How many works might I generate from a collaborative drawing exercise in which I participated in 2015?

 

background 

In the spring of 2015, artist Christian Clayton led a group of six people through a collaborative drawing exercise which he developed with his brother Rob. To begin, each participant was given one enlarged photocopy of a portrait from a high school yearbook. "Draw eyes," he said, "for about five minutes." When the time was up, he said, "Pass the photocopy to your left, and the drawing that you made to your right." This continued for six rounds. The photos of the collaborative drawings below were the result of that exercise. 

In the summer of the same year, I prepared a teaching demo based on the Clayton Brother's exercise for a job interview for an artist-educator position.

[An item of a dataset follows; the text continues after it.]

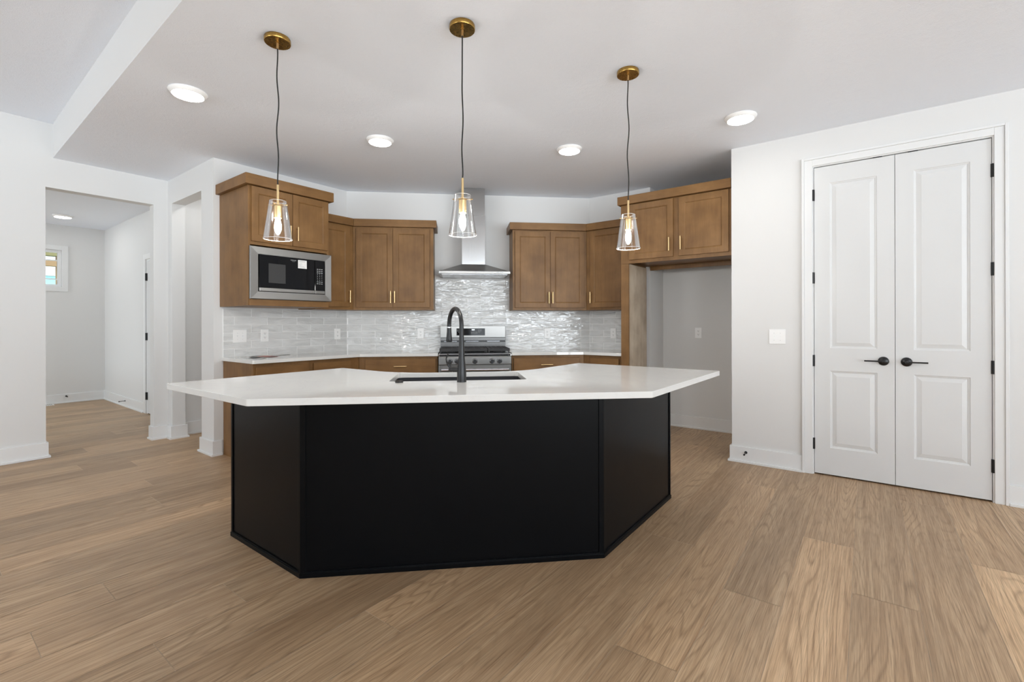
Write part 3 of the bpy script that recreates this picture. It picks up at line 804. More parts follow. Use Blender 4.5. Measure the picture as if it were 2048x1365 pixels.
base_cab('brown base cabinet left of the left corner, one narrow drawer showing', F_LEFT, [(xm+G, -.004), (a[0]-.003, -.004), (c[0]-.001, c[1]-4.775), (xm+G, -BD)], (2.6, -.01, 0),
         [(2.395, 2.795, None)], [(2.395, 2.795, 2.42)], [(xm+G, -.004), (a[0]-.003, -.004), (ct[0]-.001, ct[1]-4.775), (xm+G, -BD+0.06)])
a = toframe(F_BACK, cl(0.006)); c = toframe(F_BACK, cl(BD)); ct = toframe(F_BACK, cl(BD-.06))
base_cab('brown base cabinet with a wide drawer and gold pull, left of the range', F_BACK, [(a[0]+.002, -.004), (1.058, -.004), (1.058, -BD), (c[0]+.001, c[1])], (0.6, -.01, 0),
         [(0.322, 1.040, 0.678)], [(0.322, 0.680, 0.655), (0.683, 1.040, 0.71)], [(a[0]+.002, -.004), (1.058, -.004), (1.058, -BD+.06), (ct[0]+.001, ct[1])])
a = toframe(F_BACK, cr(0.006)); c = toframe(F_BACK, cr(BD)); ct = toframe(F_BACK, cr(BD-.06))
base_cab('brown base cabinet with a wide drawer and gold pull, right of the range', F_BACK, [(1.842, -.004), (a[0]-.002, -.004), (c[0]-.001, c[1]), (1.842, -BD)], (2.2, -.01, 0),
         [(1.862, 2.582, 2.218)], [(1.862, 2.220, 2.195), (2.223, 2.582, 2.25)], [(1.842, -.004), (a[0]-.002, -.004), (ct[0]-.001, ct[1]), (1.842, -BD+.06)])
a = toframe(F_RIGHT, cr(0.006)); c = toframe(F_RIGHT, cr(BD)); ct = toframe(F_RIGHT, cr(BD-.06)); xe = 2.70-2.006
base_cab('narrow brown base cabinet against the tall end panel, right of the corner', F_RIGHT, [(a[0]+.002, -.004), (xe, -.004), (xe, -BD), (c[0]+.001, c[1])], (0.5, -.01, 0),
         [(2.70-2.375, 2.70-2.045, None)], [(2.70-2.375, 2.70-2.045, 2.70-2.08)], [(a[0]+.002, -.004), (xe, -.004), (xe, -BD+.06), (ct[0]+.001, ct[1])])

# countertops on the wall runs
CD = 0.635
def wpt(frame, x, y): v = fpt(frame, (x, y, 0)); return (v.x, v.y)
def shade_top(mb): return mb
a0 = cl(0.001); c0 = cl(CD)
mb = MB(); mb.prism([(1.838, 4.7735), (a0[0], 4.7735), wpt(F_BACK, 1.0635, -0.0015), wpt(F_BACK, 1.0635, -CD), c0, (1.838+.012, 4.775-CD), (1.838, 4.775-CD+.012)], 0.870, 0.900)
tag(mb.build('countertop', M['quartz'], bevel=0.002), 'white quartz countertop from the left wall end to the range', 'countertop', 'wall-run countertops')
a0 = cr(0.001); c0 = cr(CD)
mb = MB(); mb.prism([wpt(F_BACK, 1.8375, -0.0015), (a0[0]-.0005, a0[1]), (5.1435, 2.006), (5.145-CD, 2.006), c0, wpt(F_BACK, 1.8375, -CD)], 0.870, 0.900)
tag(mb.build('countertop', M['quartz'], bevel=0.002), 'short white quartz countertop from the range to the tall end panel', 'countertop', 'wall-run countertops')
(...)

I brought in these reference portraits--photocopies of photographs (some cropped), from the book County Fair Portraits by Mikkel Aaland.

I did not get the job, but I walked away with some lovely collaborative drawings (chalk pastel on newsprint).

Later that summer I decided to sketch one of the portraits on black linen (with my left hand--I'm right-handed) so that I could make an embroidery. The set was complete in January 2016.

In the spring of 2016 I began this embroidery to experiment with embroidery floss thread count on muslin--what would the stitches look like if I used not the standard 3-strands of thread, but 1- or 2-strands. I used my photocopies from Aaland's book of portraiture as references for this work.